◆ What you will do:
In the data below, find every line that has the string "scene", and copy it.

◆ Data extract:
*****
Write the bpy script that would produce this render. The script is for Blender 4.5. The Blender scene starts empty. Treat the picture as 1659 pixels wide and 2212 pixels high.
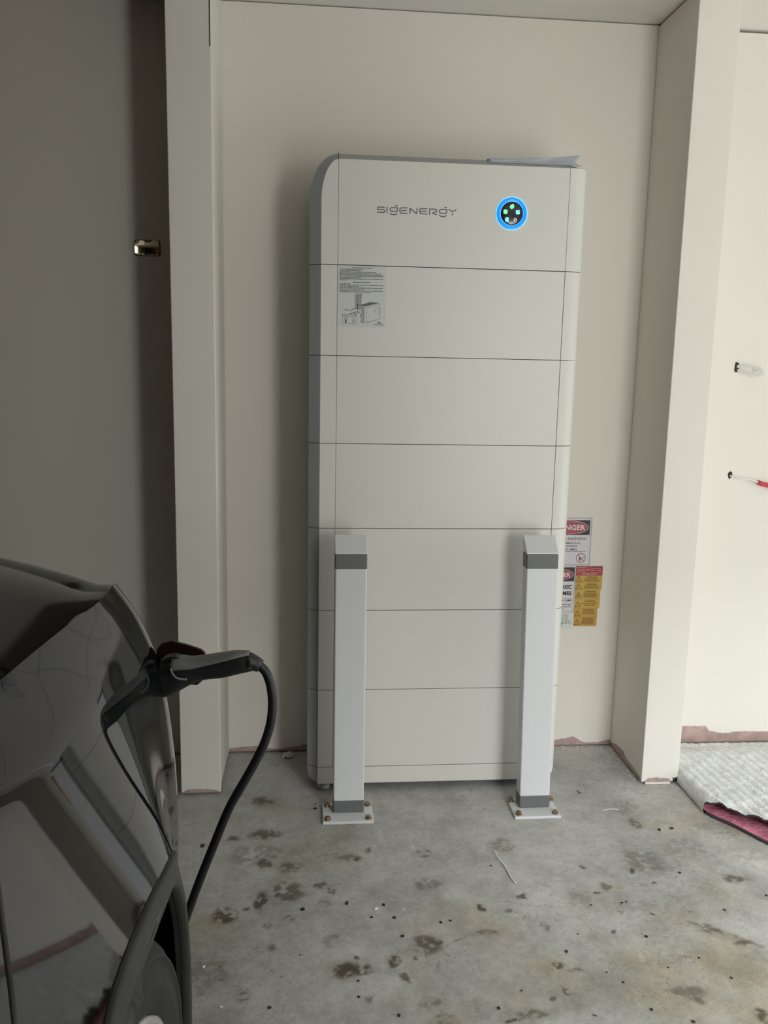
import bpy, bmesh, math, random
import numpy as np
from mathutils import Vector, Matrix

SC = bpy.context.scene
COL = SC.collection

# ------------------------------------------------------------------ camera
cam_d = bpy.data.cameras.new('camera'); cam = bpy.data.objects.new('camera', cam_d); COL.objects.link(cam)
cam_d.sensor_fit = 'VERTICAL'; cam_d.sensor_height = 36.0; cam_d.lens = 1857.34 / 2212 * 36.0
cam_d.clip_start = 0.02
YAW, PITCH, ROLL = 0.0920, -0.1693, 0.0200
_f = Vector((math.sin(YAW)*math.cos(PITCH), math.cos(YAW)*math.cos(PITCH), math.sin(PITCH)))
_r = Vector((math.cos(YAW), -math.sin(YAW), 0)); _u = _r.cross(_f)
_R = math.cos(ROLL)*_r + math.sin(ROLL)*_u; _U = -math.sin(ROLL)*_r + math.cos(ROLL)*_u
M = Matrix((( _R.x, _U.x, -_f.x, -0.0421), (_R.y, _U.y, -_f.y, -2.6843), (_R.z, _U.z, -_f.z, 1.4122), (0, 0, 0, 1)))
cam.matrix_world = M
SC.camera = cam

# ------------------------------------------------------------------ sky, daylight, exposure
w = bpy.data.worlds.new('world'); SC.world = w; w.use_nodes = True
bg = w.node_tree.nodes['Background']; bg.inputs[0].default_value = (0.75, 0.86, 1.0, 1); bg.inputs[1].default_value = 0.05
def area(name, loc, target, sx, sy, power, color):
    l = bpy.data.lights.new(name, 'AREA'); l.shape = 'RECTANGLE'; l.size = sx; l.size_y = sy; l.energy = power; l.color = color
    o = bpy.data.objects.new(name, l); COL.objects.link(o); o.location = loc
    o.rotation_euler = (Vector(target) - Vector(loc)).to_track_quat('-Z', 'Y').to_euler(); return o
# daylight: the open garage door at the front right (yard level), the sky above the yard, and a doorway in the right-hand wall
area('daylight_door', (1.40, -3.75, 1.60), (1.40, 0.0, 1.60), 0.84, 0.75, 27, (1.0, 0.985, 0.93))
area('daylight_yard', (1.40, -3.75, 0.60), (1.40, 0.0, 0.60), 0.84, 1.20, 21, (0.95, 0.99, 1.0))
area('daylight_sky', (2.00, -8.2, 4.50), (0.3, 0.0, 0.5), 5.1, 2.0, 880, (0.93, 0.975, 1.0))
area('daylight_side', (3.42, -1.15, 0.80), (0.0, -1.15, 0.80), 1.8, 1.5, 26, (0.84, 0.93, 1.0))
SC.view_settings.view_transform = 'Standard'; SC.view_settings.look = 'None'
SC.view_settings.gamma = 1.0; SC.view_settings.use_curve_mapping = False
SC.view_settings.exposure = 0.0

# ------------------------------------------------------------------ materials
def mat(name, col, rough=0.5, metal=0.0, var=0.0, vscale=8.0, bump=0.0, bscale=60.0, coat=0.0, emit=None, estr=0.0, ior=1.5, col2=None):
    m = bpy.data.materials.new(name); m.use_nodes = True; nt = m.node_tree; b = nt.nodes['Principled BSDF']
    b.inputs['Base Color'].default_value = (*col, 1); b.inputs['Roughness'].default_value = rough
    b.inputs['Metallic'].default_value = metal; b.inputs['IOR'].default_value = ior
    b.inputs['Coat Weight'].default_value = coat
    if emit: b.inputs['Emission Color'].default_value = (*emit, 1); b.inputs['Emission Strength'].default_value = estr
    tc = nt.nodes.new('ShaderNodeTexCoord')
    if var > 0 or col2:
        n = nt.nodes.new('ShaderNodeTexNoise'); n.inputs['Scale'].default_value = vscale; n.inputs['Detail'].default_value = 6
        nt.links.new(tc.outputs['Object'], n.inputs['Vector'])
        r = nt.nodes.new('ShaderNodeValToRGB'); c2 = col2 or tuple(c*(1-var) for c in col)
        r.color_ramp.elements[0].position = 0.35; r.color_ramp.elements[1].position = 0.65
        r.color_ramp.elements[0].color = (*c2, 1); r.color_ramp.elements[1].color = (*col, 1)
        nt.links.new(n.outputs['Fac'], r.inputs['Fac']); nt.links.new(r.outputs['Color'], b.inputs['Base Color'])
    if bump > 0:
        n = nt.nodes.new('ShaderNodeTexNoise'); n.inputs['Scale'].default_value = bscale; n.inputs['Detail'].default_value = 4
        nt.links.new(tc.outputs['Object'], n.inputs['Vector'])
        bp = nt.nodes.new('ShaderNodeBump'); bp.inputs['Strength'].default_value = bump; bp.inputs['Distance'].default_value = 0.01
        nt.links.new(n.outputs['Fac'], bp.inputs['Height']); nt.links.new(bp.outputs['Normal'], b.inputs['Normal'])
    return m
WALL = mat('wall_paint', (0.81, 0.772, 0.700), 0.75, var=0.02, vscale=3, bump=0.03, bscale=18)
CEIL = mat('ceiling_paint', (0.82, 0.79, 0.73), 0.8, var=0.02, vscale=3)
CEIL_D = mat('ceiling_darkened', (0.46, 0.41, 0.34), 0.85, var=0.1, vscale=4)  # darkened for the unseen left ceiling, to cut bounce and bonnet reflection
PLASTER = mat('bare_plasterboard', (0.50, 0.36, 0.33), 0.9, var=0.25, vscale=25, bump=0.1, bscale=120)
DARKGAP = mat('dark_gap', (0.03, 0.028, 0.025), 0.9)
WHITE_PL = mat('white_powder_coat', (0.705, 0.685, 0.632), 0.42, bump=0.015, bscale=700)
GREY_FR = mat('grey_frame', (0.36, 0.37, 0.37), 0.45)
DARK_SEAM = mat('dark_seam', (0.05, 0.05, 0.05), 0.7)
LOGO_M = mat('logo_grey', (0.11, 0.105, 0.10), 0.5)
RING = mat('ring_light', (0.0, 0.15, 0.6), 0.3, emit=(0.0, 0.24, 1.0), estr=0.95)
RING_HI = mat('ring_light_bright', (0.2, 0.6, 1), 0.3, emit=(0.25, 0.72, 1.0), estr=0.9)
DISC = mat('display_black', (0.008, 0.012, 0.02), 0.12)
IC_G = mat('icon_green', (0.1, 0.8, 0.3), 0.4, emit=(0.22, 1.0, 0.42), estr=0.95)
IC_B = mat('icon_blue', (0.2, 0.7, 1), 0.4, emit=(0.16, 0.80, 1.0), estr=0.95)
IC_W = mat('icon_white', (0.8, 0.8, 0.85), 0.4, emit=(0.8, 0.8, 0.9), estr=0.7)
PAPER = mat('label_paper', (0.62, 0.64, 0.61), 0.35)
INK = mat('ink_black', (0.025, 0.025, 0.025), 0.6)
INK_G = mat('ink_grey', (0.13, 0.13, 0.13), 0.6)
INK_L = mat('ink_mid', (0.35, 0.35, 0.35), 0.6)
SIGN_W = mat('sign_white', (0.72, 0.70, 0.74), 0.4, var=0.06, vscale=60)
SIGN_K = mat('sign_black', (0.022, 0.023, 0.022), 0.5, var=0.3, vscale=40, col2=(0.045, 0.048, 0.045))
SIGN_R = mat('sign_red', (0.40, 0.07, 0.08), 0.4, var=0.15, vscale=50)
SIGN_LIL = mat('sign_white_print', (0.80, 0.70, 0.72), 0.5)
SIGN_GRN = mat('sign_pale', (0.68, 0.72, 0.68), 0.4)
RED_L = mat('label_red', (0.42, 0.045, 0.055), 0.4)
YEL = mat('label_yellow', (0.60, 0.38, 0.06), 0.4, var=0.08, vscale=30)
YEL2 = mat('label_yellow_orange', (0.58, 0.31, 0.05), 0.4, var=0.08, vscale=30)
BROWN = mat('ink_brown', (0.09, 0.045, 0.01), 0.6)
POST = mat('post_powder_coat', (0.68, 0.685, 0.70), 0.32, bump=0.02, bscale=500)
TAPE = mat('grey_band', (0.135, 0.14, 0.14), 0.5)
ZINC = mat('bolt_zinc', (0.45, 0.34, 0.20), 0.35, metal=0.9, var=0.5, vscale=120)
STEEL = mat('steel', (0.5, 0.5, 0.5), 0.3, metal=1.0)
PLATE_TINT = mat('polished_plate', (0.95, 0.83, 0.58), 0.06, metal=1.0)  # chrome, tinted warm in place of the yellow it mirrors
CABLE_W = mat('white_cable', (0.78, 0.77, 0.74), 0.45)
RED_SL = mat('red_sleeve', (0.55, 0.05, 0.07), 0.5)
PAINT = mat('black_car_paint', (0.004, 0.0045, 0.005), 0.035, ior=1.52)
CLAD = mat('grey_plastic_cladding', (0.048, 0.047, 0.043), 0.68, var=0.25, vscale=14, bump=0.05, bscale=900)
BLACK = mat('black_liner', (0.002, 0.002, 0.0022), 1.0, ior=1.1)
EDGE_HI = mat('edge_highlight', (0.75, 0.78, 0.78), 0.35, metal=1.0)
RUBBER = mat('tyre_rubber', (0.030, 0.029, 0.027), 0.75, var=0.3, vscale=30)
ALLOY = mat('alloy_silver', (0.72, 0.72, 0.70), 0.3, metal=0.7)
GLASS_D = mat('dark_glass', (0.01, 0.012, 0.013), 0.03)
LAMP = mat('headlamp_cover', (0.10, 0.10, 0.095), 0.18)
GUN_K = mat('connector_black', (0.010, 0.011, 0.012), 0.38, bump=0.02, bscale=400)
GUN_G = mat('connector_grey', (0.16, 0.165, 0.16), 0.5)
CABLE_K = mat('cable_black', (0.008, 0.009, 0.011), 0.42)
FLAP_R = mat('flap_dark_red', (0.022, 0.008, 0.008), 0.3)
FOIL = mat('white_foil', (0.80, 0.82, 0.81), 0.36, var=0.08, vscale=30, bump=0.55, bscale=85)
PINK = mat('pink_lining', (0.80, 0.27, 0.37), 0.5, var=0.35, vscale=30, bump=0.6, bscale=60)
FOIL_EDGE = mat('dark_foil_edge', (0.06, 0.05, 0.06), 0.5)
CRUMB = mat('dirt_crumb', (0.02, 0.017, 0.012), 0.9)
CRUMB_B = mat('dirt_crumb_brown', (0.06, 0.04, 0.02), 0.9)
CHIP_W = mat('plaster_chip', (0.75, 0.74, 0.72), 0.8)
SHEET = mat('grey_sheet', (0.40, 0.42, 0.46), 0.35)
WOODB = mat('brown_brick_low_bounce', (0.36, 0.27, 0.20), 0.8, var=0.3, vscale=6)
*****
◆ Written solution:
Write the bpy script that would produce this render. The script is for Blender 4.5. The Blender scene starts empty. Treat the picture as 1659 pixels wide and 2212 pixels high.
SC = bpy.context.scene